▸ **WORK TO DO**
Please output every line of the material as it stands, without the pictures.

┌────────

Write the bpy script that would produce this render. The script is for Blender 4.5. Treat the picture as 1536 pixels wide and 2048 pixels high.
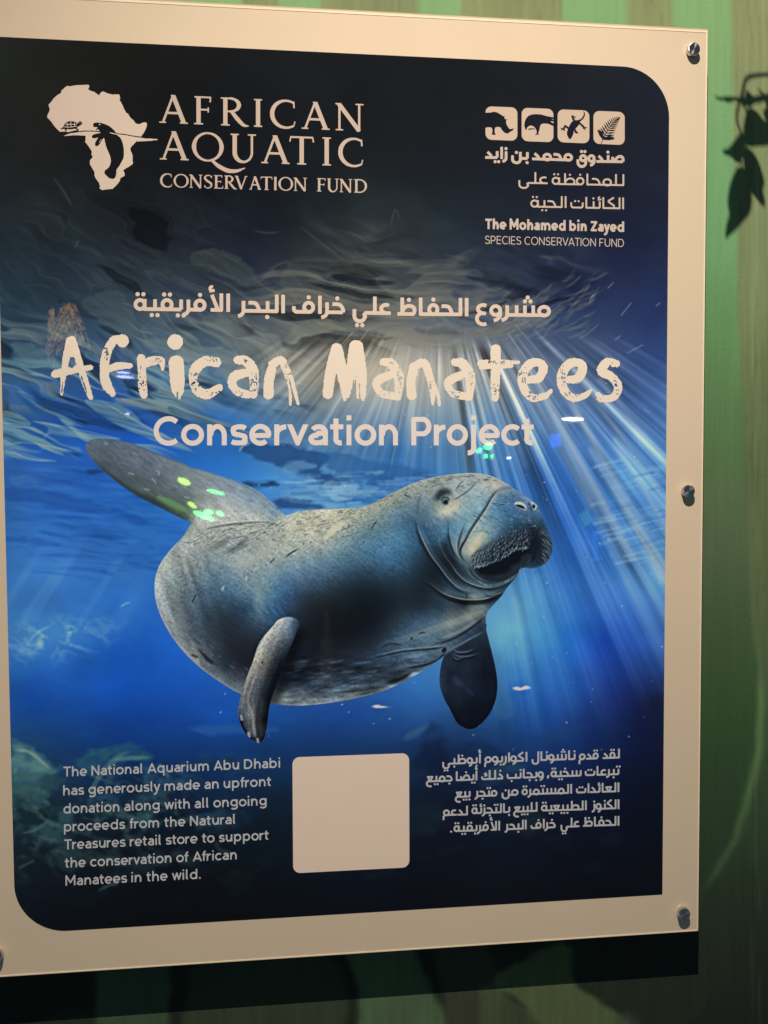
import bpy, math
import numpy as np

# ---------------------------------------------------------------- camera, world, lamp, exposure
SC = bpy.context.scene
for o_ in list(SC.objects):
    bpy.data.objects.remove(o_)
COL = SC.collection
CAM_LOC = np.array([-0.0594271, -0.8899601, 0.0182188])
CAM_ROT = (1.52758078, 0.00558792, -0.10789078)
CAM_F = 1702.77 / 1536.0                     # focal length in units of the picture's width
cam_ = bpy.data.cameras.new('camera')
cam_.sensor_fit = 'HORIZONTAL'; cam_.sensor_width = 36.0; cam_.lens = 36.0 * CAM_F
cam_.clip_start = 0.02; cam_.clip_end = 60
cam = bpy.data.objects.new('camera', cam_); COL.objects.link(cam)
cam.location = CAM_LOC; cam.rotation_euler = CAM_ROT
SC.camera = cam

world = bpy.data.worlds.new('World'); SC.world = world; world.use_nodes = True
AMB = np.array([0.045, 0.058, 0.082])
bg_ = world.node_tree.nodes['Background']
bg_.inputs[0].default_value = (*AMB, 1); bg_.inputs[1].default_value = 1.0

LAMP = np.array([-0.05, -0.83, 1.40]); LAMP_AIM = np.array([1.10, 0.0, -5.60])   # a ceiling spot just above and before the sign, shining steeply down
LAMP_COL = np.array([1.0, 0.81, 0.69]); LAMP_W = 206.0; LAMP_HALF = math.radians(55)
l_ = bpy.data.lights.new('ceiling_spot', 'SPOT'); l_.energy = LAMP_W; l_.color = LAMP_COL; l_.shadow_soft_size = 0.0025
l_.spot_size = 2 * LAMP_HALF; l_.spot_blend = 1.0
lo_ = bpy.data.objects.new('ceiling_spot', l_); COL.objects.link(lo_); lo_.location = LAMP
from mathutils import Vector
lo_.rotation_euler = Vector(LAMP_AIM - LAMP).to_track_quat('-Z', 'Y').to_euler()

SC.view_settings.view_transform = 'Standard'; SC.view_settings.look = 'None'
SC.view_settings.exposure = 0; SC.view_settings.gamma = 1
SC.render.engine = 'CYCLES'
SC.cycles.max_bounces = 6; SC.cycles.use_denoising = True
SC.cycles.sample_clamp_indirect = 4

def light_on(P):
    """what the lamp gives a surface facing the viewer at P: colour by which its paint is multiplied"""
    d = P - LAMP
    r = np.sqrt((d ** 2).sum(-1))
    ax = (LAMP_AIM - LAMP) / np.linalg.norm(LAMP_AIM - LAMP)
    m = np.clip(((d @ ax) / r - math.cos(LAMP_HALF)) / (1 - math.cos(LAMP_HALF)), 0, 1)
    m = m * m * (3 - 2 * m)
    e = LAMP_W * d[..., 1] * m / (4 * np.pi ** 2 * r ** 3)
    return np.maximum(e, .02)[..., None] * LAMP_COL + AMB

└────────

▸ **FULL ANSWER**
Write the bpy script that would produce this render. The script is for Blender 4.5. Treat the picture as 1536 pixels wide and 2048 pixels high.
import bpy, math
import numpy as np

# ---------------------------------------------------------------- camera, world, lamp, exposure
SC = bpy.context.scene
for o_ in list(SC.objects):
    bpy.data.objects.remove(o_)
COL = SC.collection
CAM_LOC = np.array([-0.0594271, -0.8899601, 0.0182188])
CAM_ROT = (1.52758078, 0.00558792, -0.10789078)
CAM_F = 1702.77 / 1536.0                     # focal length in units of the picture's width
cam_ = bpy.data.cameras.new('camera')
cam_.sensor_fit = 'HORIZONTAL'; cam_.sensor_width = 36.0; cam_.lens = 36.0 * CAM_F
cam_.clip_start = 0.02; cam_.clip_end = 60
cam = bpy.data.objects.new('camera', cam_); COL.objects.link(cam)
cam.location = CAM_LOC; cam.rotation_euler = CAM_ROT
SC.camera = cam

world = bpy.data.worlds.new('World'); SC.world = world; world.use_nodes = True
AMB = np.array([0.045, 0.058, 0.082])
bg_ = world.node_tree.nodes['Background']
bg_.inputs[0].default_value = (*AMB, 1); bg_.inputs[1].default_value = 1.0

LAMP = np.array([-0.05, -0.83, 1.40]); LAMP_AIM = np.array([1.10, 0.0, -5.60])   # a ceiling spot just above and before the sign, shining steeply down
LAMP_COL = np.array([1.0, 0.81, 0.69]); LAMP_W = 206.0; LAMP_HALF = math.radians(55)
l_ = bpy.data.lights.new('ceiling_spot', 'SPOT'); l_.energy = LAMP_W; l_.color = LAMP_COL; l_.shadow_soft_size = 0.0025
l_.spot_size = 2 * LAMP_HALF; l_.spot_blend = 1.0
lo_ = bpy.data.objects.new('ceiling_spot', l_); COL.objects.link(lo_); lo_.location = LAMP
from mathutils import Vector
lo_.rotation_euler = Vector(LAMP_AIM - LAMP).to_track_quat('-Z', 'Y').to_euler()

SC.view_settings.view_transform = 'Standard'; SC.view_settings.look = 'None'
SC.view_settings.exposure = 0; SC.view_settings.gamma = 1
SC.render.engine = 'CYCLES'
SC.cycles.max_bounces = 6; SC.cycles.use_denoising = True
SC.cycles.sample_clamp_indirect = 4

def light_on(P):
    """what the lamp gives a surface facing the viewer at P: colour by which its paint is multiplied"""
    d = P - LAMP
    r = np.sqrt((d ** 2).sum(-1))
    ax = (LAMP_AIM - LAMP) / np.linalg.norm(LAMP_AIM - LAMP)
    m = np.clip(((d @ ax) / r - math.cos(LAMP_HALF)) / (1 - math.cos(LAMP_HALF)), 0, 1)
    m = m * m * (3 - 2 * m)
    e = LAMP_W * d[..., 1] * m / (4 * np.pi ** 2 * r ** 3)
    return np.maximum(e, .02)[..., None] * LAMP_COL + AMB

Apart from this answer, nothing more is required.